Выяснилось, что не исследовали записи с пейджера Лакиной, хотя эти записи были не менее важны, чем установление времени наступления смерти. Пусть так. Но ведь у Лакиной был телефон с определителем, а Цветков, как только пришел к Гавриловым, сразу позвонил ей домой и передал сообщение на пейджер. Телефон-то изъяли, но когда начали работать, кто-то случайно стер всю "память".

На предварительном следствии возлагали большие надежды на пиджак Цветкова. Дело в том, что на рукаве, под воротником и на подкладке нашли три небольших пятнышка крови, и по группе они совпали с кровью убитой. Лемперт и Щукин настояли на проведении генной экспертизы - и выяснилось, что на пиджаке кровь мужчины.

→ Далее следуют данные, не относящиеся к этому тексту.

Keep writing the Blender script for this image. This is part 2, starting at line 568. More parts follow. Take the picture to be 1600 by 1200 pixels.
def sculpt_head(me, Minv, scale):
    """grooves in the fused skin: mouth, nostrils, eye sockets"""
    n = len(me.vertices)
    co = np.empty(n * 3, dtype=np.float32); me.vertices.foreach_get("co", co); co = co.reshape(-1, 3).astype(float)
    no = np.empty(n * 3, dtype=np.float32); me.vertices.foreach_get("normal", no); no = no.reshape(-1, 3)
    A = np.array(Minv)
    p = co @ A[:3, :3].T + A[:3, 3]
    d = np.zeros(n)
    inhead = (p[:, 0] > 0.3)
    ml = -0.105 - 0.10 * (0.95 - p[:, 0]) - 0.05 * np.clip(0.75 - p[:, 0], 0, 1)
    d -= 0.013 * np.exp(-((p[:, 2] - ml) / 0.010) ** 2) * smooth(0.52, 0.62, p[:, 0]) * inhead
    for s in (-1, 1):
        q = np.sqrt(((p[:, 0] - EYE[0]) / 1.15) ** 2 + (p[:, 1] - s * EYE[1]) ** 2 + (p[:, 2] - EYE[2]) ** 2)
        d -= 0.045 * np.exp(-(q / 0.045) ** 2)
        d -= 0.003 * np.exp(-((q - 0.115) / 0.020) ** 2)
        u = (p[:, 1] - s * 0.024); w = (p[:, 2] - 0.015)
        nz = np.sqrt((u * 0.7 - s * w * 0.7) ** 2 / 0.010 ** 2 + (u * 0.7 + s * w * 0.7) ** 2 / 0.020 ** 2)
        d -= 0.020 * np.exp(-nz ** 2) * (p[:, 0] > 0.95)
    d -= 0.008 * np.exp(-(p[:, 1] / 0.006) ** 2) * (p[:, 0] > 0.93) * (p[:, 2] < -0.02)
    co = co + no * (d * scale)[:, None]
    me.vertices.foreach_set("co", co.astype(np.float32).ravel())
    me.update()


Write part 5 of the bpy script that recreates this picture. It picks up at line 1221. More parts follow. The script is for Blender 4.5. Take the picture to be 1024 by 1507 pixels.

Во время судебного следствия огласили и заключения пяти судебно-биологических экспертиз одежды Цветкова. Квартира убитой была залита кровью. Двадцать девять ударов ножом неминуемо должны были оставить следы на одежде убийцы. Никаких следов на одежде Цветкова не обнаружили.

Таким образом, обвинение в убийстве отпало.

За ним - и обвинение в краже.

Что же касается пачки патронов, которые Цветков сбросил с балкона в доказательство серьезности своих намерений, то есть обвинения по статье 222, оно "отсохло" благодаря традиционной небрежности работников милиции. И даже если бы мы не знали, что ружья и патроны хранил дома муж матери Олега, о чем он сразу сообщил милиции, - все равно "привязать" их к делу оказалось невозможно. Где их взяли? Кто нашел? Кто передал следователю? Неизвестно. А раз так - отпало и обвинение в их хранении.

Мне ни разу в жизни не довелось побывать в судебном заседании, где прокурор отказался от обвинения по трем из четырех статей. И надо помнить, что первая из них - обвинение в убийстве. В нашем суде такое случается, сами знаете, раз в сто лет, а какими обезоруживающими должны быть обстоятельства отмены, и говорить нечего. Нельзя не сказать лишь о хирургически точной и блистательной по исполнению работе адвокатов. За один миг такого профессионального триумфа, такой исчерпывающей победы можно отдать многое.

Впрочем, осталось обвинение в хулиганстве.

Нет, не может быть. Абсурд!

Да. Ну и что?

То, что ни в чем не виновный человек защищался от нападения милиции, в суде было признано хулиганством, и судья Аринкина недрогнувшей рукой подписала приговор к лишению свободы сроком на шесть лет с отбыванием в колонии строгого режима.

Бывает цинизм, в ответ на который хочется кричать, а тут слова в глотке застряли. Всё.

Из-под стражи Олега Цветкова освободили через несколько дней после приговора лишь потому, что после ранения в славную августовскую ночь у него, как у старого тюремного туберкулезника, начался распад легкого. И от последнего в жизни срока его спас туберкулез, можно сказать, подаренный милицией.